Replying to Mr Findlay, she said: “My first response to that and the thoughts of government are with the residents and staff and the families with loved ones at Redmill at this time, and our condolences go to those families who’ve sadly lost relatives.

“There are a number of issues that do need to be addressed; the Care Inspectorate will provide me with their view following their second inspection, the return inspection which as I said is happening yesterday and today, on what level of improvement is required.

“My understanding is that at the moment, a health protection team are in the home twice a week to test residents and staff, but it does feel to me in this as in other areas that communication with residents and their families in particular, and indeed with staff, could be considerably improved.

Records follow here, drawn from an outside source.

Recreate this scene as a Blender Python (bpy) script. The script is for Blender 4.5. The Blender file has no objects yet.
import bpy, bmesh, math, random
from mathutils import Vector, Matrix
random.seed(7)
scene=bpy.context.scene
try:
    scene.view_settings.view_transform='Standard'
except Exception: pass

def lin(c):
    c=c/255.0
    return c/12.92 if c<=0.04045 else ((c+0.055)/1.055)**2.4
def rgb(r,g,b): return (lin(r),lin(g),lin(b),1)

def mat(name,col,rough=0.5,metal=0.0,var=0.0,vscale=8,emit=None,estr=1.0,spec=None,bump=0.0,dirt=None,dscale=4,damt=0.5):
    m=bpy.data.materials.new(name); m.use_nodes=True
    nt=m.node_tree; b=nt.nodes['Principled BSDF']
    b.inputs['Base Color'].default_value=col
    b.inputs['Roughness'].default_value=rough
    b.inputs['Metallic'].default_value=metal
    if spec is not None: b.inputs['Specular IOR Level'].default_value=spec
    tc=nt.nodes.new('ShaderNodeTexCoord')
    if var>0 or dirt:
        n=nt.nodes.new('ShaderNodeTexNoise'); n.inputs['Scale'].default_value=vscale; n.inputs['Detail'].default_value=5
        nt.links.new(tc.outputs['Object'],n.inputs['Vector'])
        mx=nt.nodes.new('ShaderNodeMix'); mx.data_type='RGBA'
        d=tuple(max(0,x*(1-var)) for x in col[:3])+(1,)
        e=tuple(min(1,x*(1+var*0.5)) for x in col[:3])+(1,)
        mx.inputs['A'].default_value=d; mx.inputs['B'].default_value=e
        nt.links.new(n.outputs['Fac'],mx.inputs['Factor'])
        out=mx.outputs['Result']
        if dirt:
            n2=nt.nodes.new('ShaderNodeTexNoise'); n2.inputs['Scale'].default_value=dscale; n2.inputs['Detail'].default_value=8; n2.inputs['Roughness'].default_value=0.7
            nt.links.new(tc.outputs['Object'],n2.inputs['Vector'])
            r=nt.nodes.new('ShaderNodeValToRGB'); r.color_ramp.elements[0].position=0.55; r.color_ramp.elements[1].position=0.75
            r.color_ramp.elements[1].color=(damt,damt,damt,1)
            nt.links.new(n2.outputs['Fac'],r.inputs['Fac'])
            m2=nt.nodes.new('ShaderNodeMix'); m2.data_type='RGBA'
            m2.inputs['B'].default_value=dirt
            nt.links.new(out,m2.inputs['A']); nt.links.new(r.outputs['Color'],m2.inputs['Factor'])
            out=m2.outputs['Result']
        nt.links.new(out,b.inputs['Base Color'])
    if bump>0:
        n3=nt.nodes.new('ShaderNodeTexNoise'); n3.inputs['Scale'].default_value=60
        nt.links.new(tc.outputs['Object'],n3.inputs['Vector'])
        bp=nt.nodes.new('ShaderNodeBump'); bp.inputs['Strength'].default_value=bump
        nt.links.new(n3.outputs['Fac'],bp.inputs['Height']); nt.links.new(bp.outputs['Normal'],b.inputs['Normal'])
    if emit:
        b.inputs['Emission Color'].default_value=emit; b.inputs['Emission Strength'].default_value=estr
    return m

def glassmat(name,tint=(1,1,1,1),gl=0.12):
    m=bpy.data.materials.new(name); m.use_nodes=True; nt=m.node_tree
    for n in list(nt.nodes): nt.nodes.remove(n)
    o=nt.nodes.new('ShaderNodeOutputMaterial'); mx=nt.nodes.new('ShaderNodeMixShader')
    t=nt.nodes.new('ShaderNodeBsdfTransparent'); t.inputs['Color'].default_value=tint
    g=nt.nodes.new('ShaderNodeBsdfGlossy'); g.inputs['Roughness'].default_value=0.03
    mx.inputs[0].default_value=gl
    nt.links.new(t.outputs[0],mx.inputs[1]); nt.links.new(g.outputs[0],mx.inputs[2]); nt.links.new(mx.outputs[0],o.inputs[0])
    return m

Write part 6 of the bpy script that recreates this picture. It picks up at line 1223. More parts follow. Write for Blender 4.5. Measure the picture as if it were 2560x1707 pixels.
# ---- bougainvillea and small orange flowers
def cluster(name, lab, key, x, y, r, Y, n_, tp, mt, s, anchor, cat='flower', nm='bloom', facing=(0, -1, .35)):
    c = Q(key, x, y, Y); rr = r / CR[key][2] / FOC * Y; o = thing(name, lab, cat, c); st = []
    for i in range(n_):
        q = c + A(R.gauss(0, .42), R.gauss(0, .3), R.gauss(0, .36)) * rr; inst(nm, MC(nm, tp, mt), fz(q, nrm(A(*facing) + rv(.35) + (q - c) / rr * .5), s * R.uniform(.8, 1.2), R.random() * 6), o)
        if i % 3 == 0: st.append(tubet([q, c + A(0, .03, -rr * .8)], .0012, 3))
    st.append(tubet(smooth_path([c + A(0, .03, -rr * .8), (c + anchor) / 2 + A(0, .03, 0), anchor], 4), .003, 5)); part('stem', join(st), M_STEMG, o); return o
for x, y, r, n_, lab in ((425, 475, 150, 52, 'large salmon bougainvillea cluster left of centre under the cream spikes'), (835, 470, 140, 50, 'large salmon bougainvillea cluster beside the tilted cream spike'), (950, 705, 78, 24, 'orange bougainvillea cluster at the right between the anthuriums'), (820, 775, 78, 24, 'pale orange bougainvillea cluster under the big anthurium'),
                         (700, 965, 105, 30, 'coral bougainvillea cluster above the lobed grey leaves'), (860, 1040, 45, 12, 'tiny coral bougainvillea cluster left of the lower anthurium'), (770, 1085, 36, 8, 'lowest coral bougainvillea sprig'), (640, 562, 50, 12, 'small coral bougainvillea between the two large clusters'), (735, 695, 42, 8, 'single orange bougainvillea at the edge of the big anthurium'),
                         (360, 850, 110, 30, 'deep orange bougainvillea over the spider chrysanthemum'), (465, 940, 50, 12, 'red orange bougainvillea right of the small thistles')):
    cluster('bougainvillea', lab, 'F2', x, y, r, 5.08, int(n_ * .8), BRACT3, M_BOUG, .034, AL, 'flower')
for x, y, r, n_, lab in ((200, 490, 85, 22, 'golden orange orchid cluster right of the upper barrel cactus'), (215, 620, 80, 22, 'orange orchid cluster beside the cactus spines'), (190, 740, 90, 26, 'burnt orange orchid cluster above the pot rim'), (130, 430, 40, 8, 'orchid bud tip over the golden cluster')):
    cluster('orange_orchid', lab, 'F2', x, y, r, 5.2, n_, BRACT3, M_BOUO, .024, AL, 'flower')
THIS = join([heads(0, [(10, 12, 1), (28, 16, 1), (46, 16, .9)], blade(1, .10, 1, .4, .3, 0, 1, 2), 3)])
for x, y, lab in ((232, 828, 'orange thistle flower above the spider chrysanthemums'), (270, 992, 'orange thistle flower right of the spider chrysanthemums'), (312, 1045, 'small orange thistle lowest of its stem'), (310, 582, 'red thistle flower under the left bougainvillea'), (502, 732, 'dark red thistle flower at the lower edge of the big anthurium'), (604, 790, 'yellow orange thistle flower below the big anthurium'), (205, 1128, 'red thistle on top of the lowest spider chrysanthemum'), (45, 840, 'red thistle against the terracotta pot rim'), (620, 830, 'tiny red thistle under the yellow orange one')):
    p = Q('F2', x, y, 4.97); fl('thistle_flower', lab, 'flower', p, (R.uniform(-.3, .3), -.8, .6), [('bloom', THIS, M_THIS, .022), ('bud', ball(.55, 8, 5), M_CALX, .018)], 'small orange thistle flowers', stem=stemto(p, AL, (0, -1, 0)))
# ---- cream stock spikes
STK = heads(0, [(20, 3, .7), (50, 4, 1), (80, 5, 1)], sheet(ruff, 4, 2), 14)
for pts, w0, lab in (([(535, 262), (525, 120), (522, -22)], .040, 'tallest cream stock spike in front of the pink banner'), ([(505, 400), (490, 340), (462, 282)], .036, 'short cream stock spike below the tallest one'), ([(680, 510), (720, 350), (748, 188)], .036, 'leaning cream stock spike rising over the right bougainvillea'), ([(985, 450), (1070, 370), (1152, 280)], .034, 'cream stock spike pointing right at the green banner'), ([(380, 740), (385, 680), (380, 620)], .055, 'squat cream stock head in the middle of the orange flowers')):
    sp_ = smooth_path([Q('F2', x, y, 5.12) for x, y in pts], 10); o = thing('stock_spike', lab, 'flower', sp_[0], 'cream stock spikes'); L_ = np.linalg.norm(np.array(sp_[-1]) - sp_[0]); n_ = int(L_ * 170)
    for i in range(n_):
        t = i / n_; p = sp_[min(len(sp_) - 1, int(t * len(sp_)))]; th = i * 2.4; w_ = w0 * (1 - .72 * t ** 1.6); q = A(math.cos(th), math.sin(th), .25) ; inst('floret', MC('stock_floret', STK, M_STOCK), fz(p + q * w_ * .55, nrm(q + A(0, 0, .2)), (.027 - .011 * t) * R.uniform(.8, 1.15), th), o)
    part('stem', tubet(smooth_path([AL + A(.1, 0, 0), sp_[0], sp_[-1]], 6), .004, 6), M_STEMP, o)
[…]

“I agree families should not have to write to me but if it is the case that HC-One is giving Mr Findlay more information than either NHS Lothian or the Health and Social Care Partnership, then HC-One should be giving that information to families without waiting to be asked and without having to use Mr Findlay as a conduit to do that.

“HC-One has a clear responsibility here as the provider to provide that information to the residents and families in the care home for which they are receiving money to run and make sure that care home is properly provided for.”

NHS Lothian is also leading an investigation into the outbreak at Redmill and another at Milford House Care Home in Edinburgh.

It comes as solicitors representing the families of residents who died at Home Farm Care Home on Skye called for HC-One, its former operator, to be more transparent in its handling of outbreaks.

A total of 10 deaths were recorded – with 30 residents and 29 staff testing positive – in May at the home, which was bought by NHS Highland in a move financed by the Scottish Government.

Pamela Rodgers, associate at PBW Law which is representing multiple families of Home Farm residents, described the latest outbreak at Redmill as “history repeating itself”.